Les négociateurs du Parlement européen sont parvenus à obtenir une interdiction sur les ventes à nu de CDS (acheter les contrats d'assurance contre les défauts de paiement sans posséder les obligations qui s'y rapportent), à une exception près : une autorité nationale aura la possibilité de lever temporairement l'interdiction si le marché de la dette souveraine ne fonctionne plus correctement. Toutefois cette possibilité serait intimement restreinte, car le texte mentionne un nombre limité d'indicateurs qui pourraient justifier l'action des autorités de régulation. En outre, dans un délai de 24 heures, l'Autorité européenne des marchés financiers (AEMF) pourra publier un avis sur son site Internet dans le but de suspendre l'interdiction. Un avis négatif de l'AEMF aurait un poids politique.
Avec le compromis trouvé, il ne sera plus possible pour un hedge fund d'acheter des CDS grecs ou italiens sans détenir des obligations de ces États et donc ainsi spéculer sur la faillite du pays, s’est félicité Pascal Canfin.
Un autre élément clé pour renforcer la proposition de la Commission était, aux yeux des parlementaires, d'accroître les exigences en matière de déclaration. Le manque d'information était l'un des principaux problèmes rencontrés par les autorités de surveillance avant la crise.

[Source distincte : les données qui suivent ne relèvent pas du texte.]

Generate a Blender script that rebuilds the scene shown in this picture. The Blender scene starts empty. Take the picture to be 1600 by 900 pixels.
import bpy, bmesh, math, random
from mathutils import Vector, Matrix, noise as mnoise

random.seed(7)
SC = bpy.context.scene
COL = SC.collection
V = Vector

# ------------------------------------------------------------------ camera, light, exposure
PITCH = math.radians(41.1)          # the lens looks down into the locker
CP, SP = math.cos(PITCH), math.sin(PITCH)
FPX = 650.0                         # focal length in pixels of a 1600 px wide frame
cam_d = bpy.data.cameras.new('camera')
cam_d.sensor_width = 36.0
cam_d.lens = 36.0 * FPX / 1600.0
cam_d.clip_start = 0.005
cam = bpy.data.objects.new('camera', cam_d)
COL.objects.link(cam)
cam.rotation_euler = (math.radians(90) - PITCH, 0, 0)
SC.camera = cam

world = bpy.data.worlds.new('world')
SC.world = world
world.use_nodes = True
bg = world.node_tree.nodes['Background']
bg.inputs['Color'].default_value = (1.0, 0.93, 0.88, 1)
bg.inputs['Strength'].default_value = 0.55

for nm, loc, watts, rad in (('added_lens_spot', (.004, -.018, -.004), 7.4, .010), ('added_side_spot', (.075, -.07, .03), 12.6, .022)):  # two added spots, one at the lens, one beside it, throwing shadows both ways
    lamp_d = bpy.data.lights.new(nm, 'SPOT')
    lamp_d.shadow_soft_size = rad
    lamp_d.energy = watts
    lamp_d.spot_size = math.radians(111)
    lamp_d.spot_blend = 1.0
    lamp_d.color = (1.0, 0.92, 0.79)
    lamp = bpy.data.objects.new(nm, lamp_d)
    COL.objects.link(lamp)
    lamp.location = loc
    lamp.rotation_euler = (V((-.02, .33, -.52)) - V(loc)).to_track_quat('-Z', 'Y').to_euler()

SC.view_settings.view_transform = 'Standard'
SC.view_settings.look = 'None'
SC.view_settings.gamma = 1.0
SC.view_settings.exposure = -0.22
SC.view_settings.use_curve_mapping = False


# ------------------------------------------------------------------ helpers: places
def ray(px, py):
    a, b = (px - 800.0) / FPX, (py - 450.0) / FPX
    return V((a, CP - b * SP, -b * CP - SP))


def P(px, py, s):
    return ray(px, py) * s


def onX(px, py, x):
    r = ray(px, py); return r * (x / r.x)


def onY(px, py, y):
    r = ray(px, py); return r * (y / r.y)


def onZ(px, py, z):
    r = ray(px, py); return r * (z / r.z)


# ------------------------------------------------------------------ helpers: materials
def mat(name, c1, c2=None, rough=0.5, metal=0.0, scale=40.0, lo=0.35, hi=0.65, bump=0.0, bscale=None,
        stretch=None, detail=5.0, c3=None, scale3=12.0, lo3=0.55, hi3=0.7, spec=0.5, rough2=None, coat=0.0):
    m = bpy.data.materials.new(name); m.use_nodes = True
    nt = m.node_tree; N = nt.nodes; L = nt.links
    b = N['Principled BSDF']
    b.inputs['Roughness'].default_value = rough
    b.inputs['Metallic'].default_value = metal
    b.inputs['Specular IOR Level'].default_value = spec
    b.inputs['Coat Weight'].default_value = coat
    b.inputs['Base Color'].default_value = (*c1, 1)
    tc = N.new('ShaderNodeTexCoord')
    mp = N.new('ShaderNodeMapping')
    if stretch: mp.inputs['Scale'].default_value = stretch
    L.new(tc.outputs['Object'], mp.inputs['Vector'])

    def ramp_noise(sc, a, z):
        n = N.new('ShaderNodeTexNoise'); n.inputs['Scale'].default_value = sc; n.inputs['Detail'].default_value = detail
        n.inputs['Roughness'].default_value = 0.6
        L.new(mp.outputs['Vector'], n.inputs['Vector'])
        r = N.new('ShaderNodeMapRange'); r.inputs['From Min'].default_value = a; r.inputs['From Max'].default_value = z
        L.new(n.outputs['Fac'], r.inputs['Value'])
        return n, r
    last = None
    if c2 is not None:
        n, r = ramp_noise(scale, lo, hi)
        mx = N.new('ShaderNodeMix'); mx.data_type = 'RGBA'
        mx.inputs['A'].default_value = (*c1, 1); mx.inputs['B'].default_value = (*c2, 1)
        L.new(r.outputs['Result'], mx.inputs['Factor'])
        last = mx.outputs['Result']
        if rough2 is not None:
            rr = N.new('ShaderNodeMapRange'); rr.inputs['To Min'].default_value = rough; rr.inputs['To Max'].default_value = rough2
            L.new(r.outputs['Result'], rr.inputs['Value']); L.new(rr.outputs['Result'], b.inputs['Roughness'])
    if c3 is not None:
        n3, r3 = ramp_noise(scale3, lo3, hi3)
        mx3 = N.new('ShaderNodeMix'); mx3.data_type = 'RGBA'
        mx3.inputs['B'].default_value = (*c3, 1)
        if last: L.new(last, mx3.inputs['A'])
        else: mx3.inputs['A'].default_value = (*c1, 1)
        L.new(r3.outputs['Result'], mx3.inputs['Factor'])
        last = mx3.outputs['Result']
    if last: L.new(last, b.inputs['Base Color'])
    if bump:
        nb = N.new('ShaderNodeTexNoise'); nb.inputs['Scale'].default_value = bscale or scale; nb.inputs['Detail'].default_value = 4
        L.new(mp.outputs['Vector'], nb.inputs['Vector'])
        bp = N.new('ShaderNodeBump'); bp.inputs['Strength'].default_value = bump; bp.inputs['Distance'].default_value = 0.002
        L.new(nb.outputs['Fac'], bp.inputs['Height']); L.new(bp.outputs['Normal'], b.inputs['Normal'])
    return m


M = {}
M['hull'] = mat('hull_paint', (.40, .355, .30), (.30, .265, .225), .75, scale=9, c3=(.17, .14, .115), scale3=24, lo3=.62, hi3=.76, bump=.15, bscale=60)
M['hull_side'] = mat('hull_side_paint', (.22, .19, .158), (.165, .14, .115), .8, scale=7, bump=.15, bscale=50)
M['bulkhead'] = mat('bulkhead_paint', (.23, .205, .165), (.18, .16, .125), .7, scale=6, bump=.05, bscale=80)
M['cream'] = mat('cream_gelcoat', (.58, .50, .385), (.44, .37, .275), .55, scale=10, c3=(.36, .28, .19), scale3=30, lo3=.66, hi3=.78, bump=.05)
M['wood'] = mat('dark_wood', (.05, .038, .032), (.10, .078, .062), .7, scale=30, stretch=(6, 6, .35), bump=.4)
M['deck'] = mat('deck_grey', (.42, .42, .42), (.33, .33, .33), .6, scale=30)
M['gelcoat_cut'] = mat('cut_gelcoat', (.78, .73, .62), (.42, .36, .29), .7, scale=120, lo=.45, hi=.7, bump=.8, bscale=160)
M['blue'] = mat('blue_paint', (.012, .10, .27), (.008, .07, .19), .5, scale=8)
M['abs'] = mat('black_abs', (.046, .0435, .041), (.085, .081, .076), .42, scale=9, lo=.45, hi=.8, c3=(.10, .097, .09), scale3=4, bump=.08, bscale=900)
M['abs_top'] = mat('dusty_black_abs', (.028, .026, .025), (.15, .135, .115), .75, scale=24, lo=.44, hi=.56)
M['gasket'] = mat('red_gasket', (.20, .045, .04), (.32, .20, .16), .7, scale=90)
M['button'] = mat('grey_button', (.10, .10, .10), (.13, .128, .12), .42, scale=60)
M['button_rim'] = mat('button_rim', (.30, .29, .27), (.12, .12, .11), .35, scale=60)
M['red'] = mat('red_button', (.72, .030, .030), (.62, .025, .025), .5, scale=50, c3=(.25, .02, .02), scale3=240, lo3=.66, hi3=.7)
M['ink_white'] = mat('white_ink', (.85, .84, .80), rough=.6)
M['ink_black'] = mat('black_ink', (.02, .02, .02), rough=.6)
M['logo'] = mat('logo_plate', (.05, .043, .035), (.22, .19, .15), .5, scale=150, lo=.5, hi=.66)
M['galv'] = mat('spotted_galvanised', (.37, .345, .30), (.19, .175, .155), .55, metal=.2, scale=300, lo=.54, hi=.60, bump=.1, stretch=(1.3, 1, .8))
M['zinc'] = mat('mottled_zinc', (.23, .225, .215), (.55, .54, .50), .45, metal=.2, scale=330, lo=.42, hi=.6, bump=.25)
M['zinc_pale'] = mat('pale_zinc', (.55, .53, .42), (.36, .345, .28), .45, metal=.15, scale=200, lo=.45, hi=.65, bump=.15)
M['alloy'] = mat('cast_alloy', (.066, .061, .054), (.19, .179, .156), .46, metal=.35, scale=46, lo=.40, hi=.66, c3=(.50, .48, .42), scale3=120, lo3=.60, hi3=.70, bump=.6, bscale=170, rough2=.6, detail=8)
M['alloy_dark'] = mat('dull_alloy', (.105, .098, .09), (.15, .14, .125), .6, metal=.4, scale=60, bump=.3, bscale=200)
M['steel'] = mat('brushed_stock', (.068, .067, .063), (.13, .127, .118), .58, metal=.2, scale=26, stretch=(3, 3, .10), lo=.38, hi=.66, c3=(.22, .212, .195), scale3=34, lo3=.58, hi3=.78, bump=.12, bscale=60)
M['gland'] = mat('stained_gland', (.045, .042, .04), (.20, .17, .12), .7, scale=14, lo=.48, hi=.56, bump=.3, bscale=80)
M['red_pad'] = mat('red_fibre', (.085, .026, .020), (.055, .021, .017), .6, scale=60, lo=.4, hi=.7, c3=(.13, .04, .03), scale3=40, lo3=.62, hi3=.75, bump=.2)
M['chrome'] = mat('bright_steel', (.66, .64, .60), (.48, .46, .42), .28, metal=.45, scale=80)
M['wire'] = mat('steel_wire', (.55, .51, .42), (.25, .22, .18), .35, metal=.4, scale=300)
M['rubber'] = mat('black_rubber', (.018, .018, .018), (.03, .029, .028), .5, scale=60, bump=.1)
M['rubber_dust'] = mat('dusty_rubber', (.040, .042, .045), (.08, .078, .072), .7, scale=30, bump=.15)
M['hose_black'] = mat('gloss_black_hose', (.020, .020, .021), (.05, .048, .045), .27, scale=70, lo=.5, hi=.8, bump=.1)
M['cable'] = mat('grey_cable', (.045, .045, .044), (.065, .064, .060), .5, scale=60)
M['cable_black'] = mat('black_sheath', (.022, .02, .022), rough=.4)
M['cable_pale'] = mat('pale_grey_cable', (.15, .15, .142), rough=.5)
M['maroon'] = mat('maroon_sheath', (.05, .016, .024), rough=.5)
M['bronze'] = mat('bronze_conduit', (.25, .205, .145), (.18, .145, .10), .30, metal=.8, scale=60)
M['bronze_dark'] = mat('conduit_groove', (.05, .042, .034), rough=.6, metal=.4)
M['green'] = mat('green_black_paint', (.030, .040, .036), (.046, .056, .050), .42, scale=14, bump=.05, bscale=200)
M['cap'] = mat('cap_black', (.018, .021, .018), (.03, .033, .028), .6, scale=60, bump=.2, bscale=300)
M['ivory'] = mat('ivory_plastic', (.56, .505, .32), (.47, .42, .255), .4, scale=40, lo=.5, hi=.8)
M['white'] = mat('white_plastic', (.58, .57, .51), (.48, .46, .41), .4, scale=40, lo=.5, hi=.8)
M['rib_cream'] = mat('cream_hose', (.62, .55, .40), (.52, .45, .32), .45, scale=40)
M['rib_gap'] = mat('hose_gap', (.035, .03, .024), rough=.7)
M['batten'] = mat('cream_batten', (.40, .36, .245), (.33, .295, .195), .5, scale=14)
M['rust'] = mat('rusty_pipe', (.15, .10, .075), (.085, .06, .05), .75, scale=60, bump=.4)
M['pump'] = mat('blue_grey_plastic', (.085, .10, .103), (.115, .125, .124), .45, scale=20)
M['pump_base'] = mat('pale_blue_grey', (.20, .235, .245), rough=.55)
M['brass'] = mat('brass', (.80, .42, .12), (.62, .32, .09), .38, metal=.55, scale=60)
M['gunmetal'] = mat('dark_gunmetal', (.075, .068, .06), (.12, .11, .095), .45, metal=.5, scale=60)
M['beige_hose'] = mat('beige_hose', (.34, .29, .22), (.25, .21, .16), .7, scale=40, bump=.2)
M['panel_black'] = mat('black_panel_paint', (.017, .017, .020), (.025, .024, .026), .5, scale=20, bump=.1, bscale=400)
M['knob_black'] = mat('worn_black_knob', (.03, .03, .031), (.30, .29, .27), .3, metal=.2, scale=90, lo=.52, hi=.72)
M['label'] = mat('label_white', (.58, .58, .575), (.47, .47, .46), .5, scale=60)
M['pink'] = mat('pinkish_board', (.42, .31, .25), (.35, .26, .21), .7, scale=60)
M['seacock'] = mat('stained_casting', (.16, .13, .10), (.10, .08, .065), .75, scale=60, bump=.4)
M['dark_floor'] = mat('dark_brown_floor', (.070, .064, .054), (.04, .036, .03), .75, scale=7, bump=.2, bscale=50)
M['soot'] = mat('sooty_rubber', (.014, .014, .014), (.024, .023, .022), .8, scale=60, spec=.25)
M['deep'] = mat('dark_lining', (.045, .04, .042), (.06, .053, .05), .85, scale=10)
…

L'information supplémentaire à fournir aux autorités de surveillances nationales et européennes leur permettra d'effectuer un meilleur travail préventif en alertant plus tôt des risques potentiels.
Dans leur communiqué conjoint, les trois eurodéputés de la commission des Affaires économiques et monétaires saluent ainsi un règlement qui va permettre d’offrir un meilleur cadre, mieux harmonisé, aux ventes à découvert dans l’UE. Avant de vendre une action à découvert, les traders devront au moins de localiser les actions et assurer leur livraison d’ici la fin de la journée de bourse. Ce qui permettra d’assurer la transparence. "Il ne sera plus possible de construire des positions courtes importantes sans en notifier les régulateurs", se félicitent ainsi Pascal Canfin, Markus Ferber et Robert Goebbels.
Toutefois, la demande des députés qui souhaitaient que les ventes à découvert à nu ne soient plus possibles pendant plus d'une journée a été vidée d'une bonne partie de sa substance. La règle stricte appelée "locate and reserve rule" selon laquelle un trader doit non seulement donner une notification lorsqu'il a l'intention d'emprunter les titres en question mais également obtenir la garantie qu'il sera en effet capable de les emprunter, a été affaiblie et impose maintenant au trader une obligation de localisation et l'oblige à avoir des "motifs raisonnables" de penser qu'il est capable d'emprunter les titres de la source localisée.
Les députés appartenant aux groupes politiques qui appuient l'accord sont également parvenus à préserver les pouvoirs de l'Autorité européenne des marchés financiers, l'AEMF, en particulier en vue de réduire la vente à découvert, jouant le rôle d'arbitre dans le cas où une autorité nationale souhaiterait introduire des mesures pour s'attaquer à une situation exceptionnelle, ainsi qu'en vue d'obliger les autres autorités à introduire des mesures exceptionnelles pour lutter contre des situations difficiles.
Le texte va également permettre une meilleure coordination au niveau européen dans les situations de crise, se félicitent ainsi les trois eurodéputés : l'AEMF aura ainsi le pouvoir d'imposer ses décisions sur les marchés actions aux régulateurs nationaux. Le Parlement aurait souhaité que l'AEMF ait les mêmes prérogatives en matière de dette souveraine, ce que les États ont cependant refusé.
Le Conseil et le Parlement dans son ensemble doivent maintenant ratifier l'accord. Un vote en plénière au Parlement devrait avoir lieu la troisième semaine de novembre. Ce règlement devrait entrer en vigueur en novembre 2012.